Typically, moving to more advanced process nodes, such as building chips at 20 nanometers versus 32 nanometers, comes with significant performance and cost benefits. However, regular, planar NAND flash will no longer see the same benefits, and it's becoming technologically impossible to scale the technology much more, Durcan said. Micron currently is producing flash memory at 16 nanometers, or billionths of a meter.

"We have hit the limit in the mid-teens of nanometers for really effectively scaling planar NAND flash," he said. "One can argue whether you can build a 15-nanometer part or a 14-nanometer part, but there's a quality/cost tradeoff in there. It's right there somewhere. For significant improvement going forward, it's got to be something different. It can't be planar NAND."

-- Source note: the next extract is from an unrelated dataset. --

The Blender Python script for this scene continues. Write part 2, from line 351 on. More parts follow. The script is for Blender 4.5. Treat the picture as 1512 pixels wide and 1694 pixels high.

Dynamic random access memory, which is commonly used in PCs as well as mobile devices, also will face changes in the coming years. Durcan predicted that the industry will become less volatile as companies move more slowly to advanced process nodes. Typically, DRAM pricing swings wildly based on supply and demand in the market, and that has caused Micron to frequently post losses over the past decade.

"I do believe the memory industry itself, going forward, is going to be different than it has been historically," Durcan said. "I believe this memory business is going to start the process of de-commoditizing."

Samsung is manufacturing 3D NAND flash memory technology. Samsung
Historically, chipmakers shrink their chips by about 15 percent to 20 percent every year to 18 months, which provides energy consumption and performance benefits. Now, the stretch between 20 nanometers and 16 nanometers for DRAM could be more than two years, Durcan said. And between 16 nanometers and whatever comes after that could be more than two-and-a-half to three years.

"It's clearly possible to keep scaling DRAM, but it's becoming prohibitively expensive," Durcan said. "There's not an economic driver to do it once you get significantly below 20 nanometers."

He added that some pieces of the market may want smaller geometries to drive performance or other factors, but it's unlikely that companies will quickly change entire fabs to the newer nodes after 20 nanometers. Rather, Micron and its rivals will look to advanced DRAM technologies, such as one similar to 3D NAND, to provide performance and power benefits.

"The industry now has the opportunity to deliver more value-added, differentiated products to the customers because that new, value-added product doesn't need to compete with a commodity one that's 40 percent cheaper next year," Durcan said. "It has to compete with a commodity product that's 15 percent to 20 percent cheaper next year, but that's a smaller hurdle for that differentiated product to get over."